I’m not an expert but I would say that I have a decent understanding of how things work on a technical level. Since you are asking very general questions, I’m going to give quite general thoughts.
(1) The central innovation of the blockchain is the proof-of-work mechanism. It is is an ingenious idea which tackles a specific problem (finding consensus between possibly adversarial parties in a global setting without an external source of trust).
(2) Since Bitcoin has made the blockchain popular, everybody wants to have the specific problem it allegedly solves but almost nobody does.
(3) Proof-of-work has a certain empirical track record. This is mostly for cryptocurrencies and in the regime where the main profit of the transaction validators is from minting new coins.
(4) Proof-of-work isn’t sustainable. The things which it secures (Bitcoin, smart contracts, etc.) are secure only as long as an increasing amount of energy is put into the system. Sure, traditional institutions like the government or a central bank also use a lot of energy but they can’t be abandoned as easily as a blockchain because they are monopolies which have proven to be robust over long time scales. Proof-of-work becomes increasingly unstable when the monetary incentive for the people doing the validations goes down.

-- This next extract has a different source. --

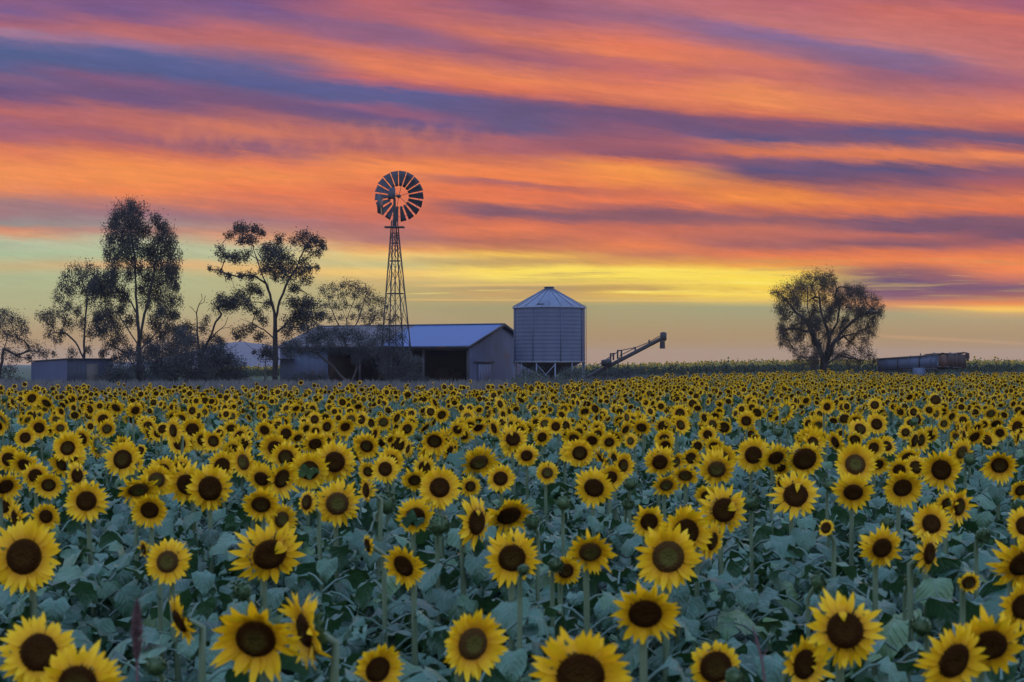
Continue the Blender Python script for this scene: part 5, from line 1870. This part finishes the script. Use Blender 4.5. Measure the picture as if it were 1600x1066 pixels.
def build_near():
    rs = np.random.default_rng(77)
    recs = []
    for (px, py, d, yaw, kind, lab) in HEADS:
        Y, D, X = place_head(px, py, d, kind in 'BH' and d < 45, kind == 'B' and bool(lab) and any(w in lab for w in ('overlapping', 'covering', 'in front')))
        pitch = R(rs.normal(11, 13)) if kind != 'B' else R(rs.uniform(-35, 25))
        if py > 1035:
            pitch = R(2)
        Dm = D * (1.06 if kind in 'FGP' else 1.0)
        if kind == 'H':
            Dm = D * 1.25
        if kind == 'B':
            Dm = D * 1.0
        o = build_flower(len(recs), X, R(yaw + rs.normal(0, 9) * (abs(yaw) < 40)), pitch, Dm, kind, rs, True)
        if kind != 'B' and lab and any(w in lab for w in ('leaf lying', 'leaf across its lower', 'grey leaf covering')):
            # the leaf that hangs before this head
            g = Geo()
            hp = np.array(X) - np.array(o.location)
            dx, dz = (-.30, 0.02) if 'grey' in lab else (-.26, -.10) if 'lying' in lab else (-.34, -.22)
            leaf_geo(g, rs, hp + np.array((dx * D, -.055, dz * D + .02)), 0.1 if 'grey' not in lab else 3.4, .012, D * .52, .25, 0, 8, 7, -.9)
            g.build('leaf', MT['leaf'], o, smooth=True)
        recs.append((o, px, py, d, yaw, kind, lab))
        PLANTS.append((X[0], X[1]))
    # the crowd behind them, nearest first, up to 300 individuals
    cand = []
    tries = 0
    P = [np.array(p) for p in PLANTS]
    grid = {}
    def near(x, y, dist):
        kx, ky = int(x // .5), int(y // .5)
        for a in (-1, 0, 1):
            for b in (-1, 0, 1):
                for q in grid.get((kx + a, ky + b), ()):
                    if (q[0] - x) ** 2 + (q[1] - y) ** 2 < dist * dist:
                        return True
        return False
    for p in P:
        grid.setdefault((int(p[0] // .5), int(p[1] // .5)), []).append(p)
    pts = []
    Ymin = 8.8
    n_try = 60000
    ys = np.sqrt(rs.uniform(Ymin ** 2, 92 ** 2, n_try))
    us = rs.uniform(-0.385, 0.385, n_try)
    for y, u in zip(ys, us):
        x = u * y
        if y > float(field_end(u)) + rs.normal(0, .6):
            continue
        if y < 10.4 and rs.uniform() < 0.62:
            continue
        if near(x, y, 0.40 if y < 16 else 0.36) or rs.uniform() < (0.0 if y < 16 else 0.06 + 0.20 * (math.sin(x * .9 + y * .35) > .3)):
            continue
        grid.setdefault((int(x // .5), int(y // .5)), []).append((x, y))
        pts.append((y, x))
    pts.sort()
    need = 300 - len(recs)
    rest = []
    for y, x in pts:
        h = 1.40 + rs.normal(0, .075) + float(ground(x, y))
        D = float(np.clip(rs.normal(0.215 - .045 * min(1, max(0, (y - 11) / 14)), .035), .11, .28))
        yaw = float(rs.normal(4, 36))
        pitch = R(rs.normal(14, 17))
        r = rs.uniform()
        kind = 'F' if r < .66 else 'G' if r < .8 else 'P' if r < .9 else 'H' if r < .955 else 'B'
        if y > 17 and kind == 'F' and rs.uniform() < .45:
            kind = 'H'
        if kind == 'B':
            D *= .42
        if abs(x / y) > 0.372:
            rest.append((x, y, h, D, yaw, pitch, kind))
            continue
        if need > 0:
            need -= 1
            o = build_flower(len(recs), (x, y, h), R(yaw), pitch, D, kind, rs, False)
            recs.append((o, 800 + F * x / y, HZ - F * (h - EYE) / y, D * F / y, yaw, kind, None))
        else:
            rest.append((x, y, h, D, yaw, pitch, kind))
    for px, py in ((497, 603), (735, 596), (571, 604), (676, 600), (460, 606), (790, 601), (868, 600), (690, 604), (640, 606), (540, 607), (330, 607), (120, 606), (830, 604), (905, 598), (250, 606)):
        y = float(field_end((px - 800) / F)) + rs.uniform(1, 14)
        p = at(px, py, y)
        rest.append((p[0], y, p[2], rs.uniform(.17, .24), rs.normal(0, 70), R(rs.normal(15, 20)), 'H'))
    # the crop goes on to either side of the view
    r2 = np.random.default_rng(88)
    for _ in range(16000):
        y = math.sqrt(r2.uniform(1.5, 80 ** 2))
        x = r2.uniform(-1, 1) * (0.75 * y + 5)
        u = x / y
        if abs(x) < 0.385 * y + (0.15 if y < 9 else 0) or y > float(field_end(u)) or near(x, y, 0.40):
            continue
        grid.setdefault((int(x // .5), int(y // .5)), []).append((x, y))
        rest.append((x, y, 1.40 + r2.normal(0, .075) + float(ground(x, y)), r2.uniform(.16, .26), r2.normal(4, 36), R(r2.normal(14, 17)), 'FFFGPH'[int(r2.integers(0, 6))]))
    # labels: look first, then place by landmarks, then order within those that still read alike
    buckets = {}
    for k, (o, px, py, d, yaw, kind, lab) in enumerate(recs):
        if lab is None:
            size = 'green bud' if kind == 'B' else ('wide ' if d > 46 else 'small ' if d < 33 else '') + 'sunflower'
            face = '' if kind == 'B' else ' turned right' if yaw > 20 else ' turned left' if yaw < -20 else ' facing ahead'
            look = {'F': ', dark disc', 'G': ', greenish disc', 'P': ', folded petals', 'H': ', short petals', 'B': ''}[kind]
            band = 'front rows' if py > 715 else 'middle rows' if py > 690 else 'back rows'
            s = f'{size}{face}{look}, {mark(px)}, {band}'
            buckets.setdefault(s, []).append((px, k))
    ORD = ['first', 'second', 'third', 'fourth', 'fifth', 'sixth', 'seventh', 'eighth', 'ninth', 'tenth', 'eleventh', 'twelfth']
    final = {}
    for s, L in buckets.items():
        L.sort()
        for j, (px, k) in enumerate(L):
            final[k] = s if len(L) == 1 else f'{ORD[j]} from left: {s}'
    for k, (o, px, py, d, yaw, kind, lab) in enumerate(recs):
        tag(o, lab or final[k], 'sunflower' if kind != 'B' else 'sunflower bud', 'sunflowers in the near part of the field')
    return rest


def arrays(fn, mats_n=1):
    """The geometry of a small builder as plain arrays for mass copying: list of (V, F, T, M)."""
    g = Geo()
    fn(g)
    V = np.concatenate(g.V)
    T = np.concatenate(g.T)
    by = {}
    for f, m in zip(g.Fc, g.M):
        by.setdefault(f.shape[1], [[], []])
        by[f.shape[1]][0].append(f)
        by[f.shape[1]][1].append(m)
    return V, T, {k: (np.concatenate(a), np.concatenate(b)) for k, (a, b) in by.items()}, g.U


class Mass:
    """Many transformed copies of a few small meshes in one object."""
    def __init__(s):
        s.g = Geo()

    def put(s, arr, Rm, loc, sc, tj=0.0):
        V, T, by = arr[:3]
        n0 = s.g.n
        W = (V * sc) @ Rm.T + loc
        first = True
        for k, (f, m) in by.items():
            if first:
                s.g.V.append(W.astype(np.float32))
                s.g.T.append(T)
                first = False
            else:
                s.g.V.append(np.zeros((0, 3), np.float32))
                s.g.T.append(np.zeros(0, np.float32))
            s.g.Fc.append(f + n0)
            s.g.M.append(m)
        if len(arr) > 3 and np.ndim(loc):
            for k, u in arr[3].items():
                s.g.U[n0 + k] = u
        s.g.n += len(V)


def rotz(a):
    c, s_ = math.cos(a), math.sin(a)
    return np.array(((c, -s_, 0), (s_, c, 0), (0, 0, 1.0)))


def lod_heads(rs, level):
    """materials: 0 petal, 1 disc, 2 green disc, 3 bract, 4 stem, 5 leaf"""
    out = {}
    for kind in 'FGPHB':
        L = []
        for v in range(5 if level == 1 else 4):
            def fn(g):
                if kind == 'B':
                    bud_geo(g, rs, 3)
                    return
                if level == 1:
                    petals_geo(g, rs, 17, 2, 4, 3, 0.55 if kind == 'H' else 1, 2 if kind == 'P' else 0, 1.2, 0)
                    disc_geo(g, rs, .275, 16, 4, 2 if kind == 'G' else 1)
                    calyx_geo(g, rs, 12, 3)
                else:
                    petals_geo(g, rs, 13, 1, 3, 2, 0.5 if kind == 'H' else .85, 0, 1.6, 0)
                    disc_geo(g, rs, .285, 9, 2, 2 if kind == 'G' else 1)
                    seg = 8
                    V = [(r * math.cos(i * 2 * math.pi / seg), r * math.sin(i * 2 * math.pi / seg), z) for r, z in ((.05, -.12), (.30, -.02)) for i in range(seg)]
                    g.add(V, [(i, (i + 1) % seg, seg + (i + 1) % seg, seg + i) for i in range(seg)], .4, 3)
            L.append(arrays(fn))
        out[kind] = L
    return out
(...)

(5) Other proposed consensus mechanisms (proofs-of-something-else) remove the central innovation of the blockchain. I don’t see them as ingenious ideas like proof-of-work but mostly as wishful thinking of having one’s cake and eating it too. I’m open to change my mind here but I don’t see any evidence yet.
(6) I don’t share the optimism that clever technological solutions which bypass trust will lead to a flourishing society. I think the empirical link between inter-personal trust and a flourishing society is strong. Also as far as trust in people and institutions is bypassed, it is replaced by trust in code. I think it is worthwhile to spell this out explicitly.
(7) Comparisons with the .com bubble don’t seem sensible to me. Bitcoin has been popular for ten years now and I still only see pyramid schemes and no sensible applications of the blockchain. Bitcoin and NFTs aren’t used, people invest in them and hold them. Crypto right now is almost completely about the anticipated future value of things. In contrast, when the .com bubble became a bubble there were many websites which were heavily used at the time.
(8) Moxie Marlinspike, the founder of Signal, also makes some interesting points regarding web3: We already have an example of a decentralized system becoming widespread: the internet. Did people take matters in their hand and run their own servers? No. What happened is the emergence of centralized platforms and the same thing is happening with blockchains already. I think at least some of the potential people see with blockchains wouldn’t be realized because of this dynamic.
In what way do you believe Polkadot and Solana have problems because of their setups? Why don’t you see those systems working as evidence that other systems are viable?
Thanks, you’ve given me some things to think about.